Heat expected to be a factor | The Daily Star
12:00 AM, September 14, 2018 / LAST MODIFIED: 12:30 AM, September 14, 2018

Heat expected to be a factor

This year's Asia Cup is likely to have an extra factor other than the teams duking it out on the pitches of the Dubai International Stadium and the Sheikh Zayed International Stadium.

Players returning from practice during the daytime bear a weary look because of the extreme heat. The mercury is expected to reach 43 degrees Celsius on the opening day of the tournament when Bangladesh take on Sri Lanka.

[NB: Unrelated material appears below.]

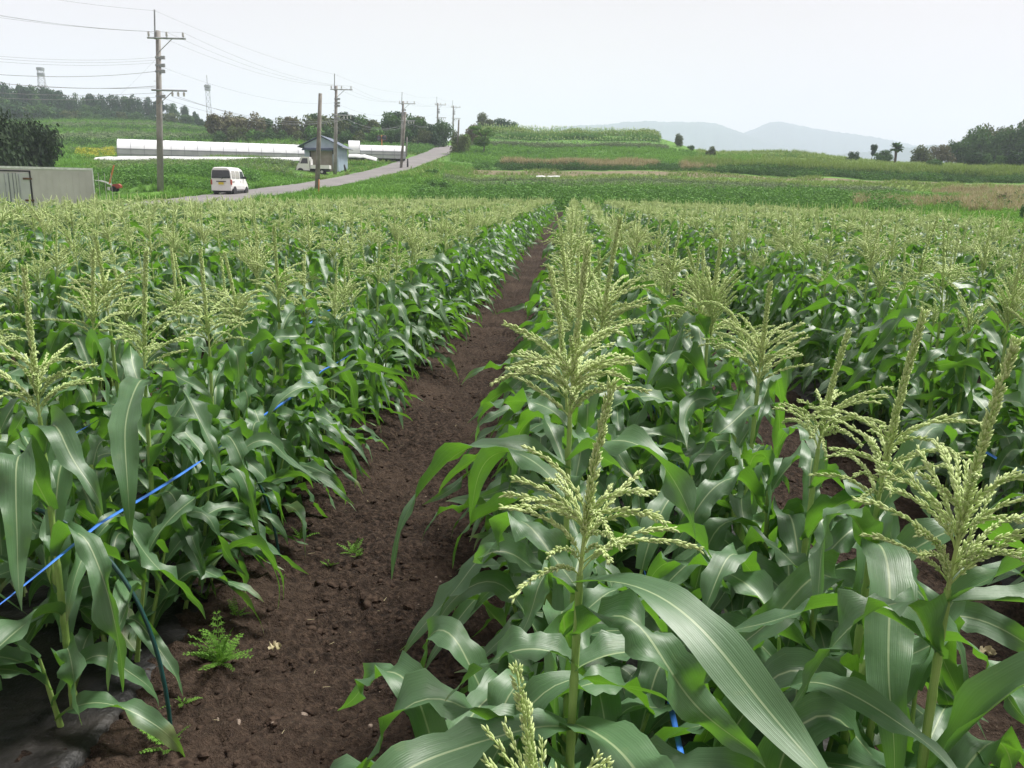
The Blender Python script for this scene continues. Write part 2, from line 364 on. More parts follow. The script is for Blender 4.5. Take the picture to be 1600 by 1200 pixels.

“I think the heat will be a major factor,” said Bangladesh opener Tamim Iqbal at the team hotel yesterday. “It is likely to turn into a mental game. When you play in high temperatures, the batsman who has played 60-70 balls will feel tired and is prone to a mistake. If he can take a good decision in that weak moment -- in those five, ten seconds -- it will become his advantage. The battle will be within his mind.

“We have to be mentally strong to handle this heat. Normally we don't play cricket in this weather; we do play in the heat in Bangladesh but this is something different. We hope to be a mentally stronger team.”

With matches scheduled to start at 3:30pm local time, the heat will certainly come to bear on the team fielding first, which may make the toss a more important factor than it already is.

“It depends on the type of surface we are playing on,” Tamim said when asked about the toss. “If it is a good batting wicket, we would like to bat first. I can only say after I see the wicket.”

Tamim has played here in the Pakistan Super League -- as have Mahmudullah Riyad, Mushfiqur Rahim, Shakib Al Hasan and Mustafizur Rahman -- but said that they were a little different as T20 is a shorter format and the tournaments are held at a kinder time of the year.

While the UAE has been host to ODI cricket since the mid-1980s, almost all the matches have taken place in the relatively cooler period between October and April, with some matches extending to May. However, there have been only four ODIs in more than 30 years here that have been held in the oppressive heat of August and September, when Australia played Afghanistan in a one-off match and Pakistan in a three-match series in 2012.

It seems like while the world relishes the next fortnight of cricket from the desert, the cricketers will have an altogether different experience.